Maçın ikinci yarısında yediğimiz golde tüm takım olarak eksik kaldık. Bek oyuncumuz Mehmet Yılmaz’ın orta yapan rakip oyuncuyu zorlayamaması, stoper oyuncuların alan ve adam markajındaki eksiklikleri skor olarak da moral olarak da geriye düşmemize neden oldu. Attığımız golde ise doğru paslarla rakip üzerine gittiğimizde gol ve goller bulabileceğimizi gördük. Keşke bunu oyun boyunca yapabilseydik.

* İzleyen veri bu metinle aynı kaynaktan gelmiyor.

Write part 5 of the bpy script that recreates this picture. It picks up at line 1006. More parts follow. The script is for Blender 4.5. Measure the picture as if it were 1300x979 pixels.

Maçı galip tamamlamak adına yapılan oyuncu değişiklikleri hocanın tercihi, bir şey diyemem ama girenlerin çıkanlardan daha fazla etki yarattığını söylemek de zor doğrusu, zira problem oyuncuların kalitesinden çok oyunun şekliyle ilgili. Her şeye rağmen oyuncu geçmişlerini bildiğim Erkan Eyibil ve Samed Ali Kaya yeni transferler olarak zamanla çok daha iyi olacaklardır. Maksut Taşkıran ise iki pozisyonda skoru değiştirecek hamleleri yapamadı ne yazık ki.
Elazığspor’un oyun formatı, saha içi diziliş, oyuncu performansları ve hocanın oyuna hamleleri konusunda çok eleştiri getirebiliriz, ama bana göre bundan daha önemli olan şey oyuncuların bu kadar isteksiz ve şampiyonluk motivasyonundan uzak olmaları, hocanın kenarda etkisiz kalması ve Kulüp yönetiminin olup bitenleri öylece izlemesi. Bunu anlayamıyoruz. Sorun ne?
Şanlıurfa ve Batman takımları kayıpsız gidiyor, temsilcimiz Elazığspor ise daha üç maçta 4 puan kaybetti. Elbette rakipler de puan kaybedecek ama Elazığspor bu süreçten nasıl sıyrılacak? Asıl önemli olan bu. Puan tablosundaki 5 puan ve sahadaki oyun, şampiyonluk için yeterli değil.
Şimdilik bu kadarlık uyarıyla yetinelim ve Yönetim Kurulu’nun ciddi adımlar atmasını bekleyelim.
Beni okuyan, beni dinleyen, sözcüklerimin izini süren herkese teşekkür ediyorum. Bir sonraki yazımda buluşuncaya kadar sevgiyle ve huzurla kalın.